Details on the duration of their detention were not disclosed.
Iran’s ambassador to Doha announced on Tuesday that 17 Iranians who were detained for unintentionally entering Qatari seas had been released.
Envoy Hamid Dehghani tweeted that the 17 men had been freed along with their boats and were returning to Iran.
The individuals who were seized were imprisoned for entering Qatari seas “by mistake,” said Dehghani. However, the timing of the men’s arrest and the length of their confinement were not disclosed.
Qatar has in recent weeks received praise from Iran for its heavy diplomatic role in affairs between Tehran and Washington.
In late March, Tehran confirmed the Gulf country’s role in talks over the exchange of prisoners as well as the revival of the 2015 nuclear deal.
“Qatar is always moving in the right track and has played a role in the prisoner exchange talks and the nuclear deal,” Hossein Amir-Abdollahian, Iran’s Foreign Minister, told Al Jazeera.
The issue of the prisoner swap has been at the centre of the stalled nuclear talks, though Iran has ruled out using prisoner swaps as a precondition to restore the nuclear accord, formally known as the Joint Comprehensive Plan of Action (JCPOA).
Doha helped facilitate talks over the potential prisoner swap in September last year, during the United Nations General Assembly, the Financial Times reported in March.
A month after the reported meeting in New York, Tehran temporarily released Iranian-American businessman Siamak Namazi and lifted a travel ban on his father.

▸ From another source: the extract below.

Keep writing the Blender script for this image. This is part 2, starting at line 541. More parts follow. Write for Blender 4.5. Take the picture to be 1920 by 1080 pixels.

Both the father and the son received a 10-year prison sentence in 2016 and were convicted of espionage.
Other reports also pointed to a plan that would see the United States release more than $7 billion of Iran’s money that had been frozen in South Korean banks in exchange for the release of the prisoners.
Qatar is likely participate by helping with the money transfer, according to the potential agreement.
Iranian funds were frozen following Washington’s unilateral withdrawal from the JCPOA under the former Donald Trump administration in 2018 in a bid to apply “maximum pressure” on the Islamic Republic.
Qatar has served as the interlocutor between Iran and the US in the nuclear talks and has repeatedly stressed the need for the restoration of the JCPOA.
Talks over the revival of the nuclear deal initially started in 2021 in Vienna but have yielded no results. Qatar stepped in last year by hosting another round of talks in its capital.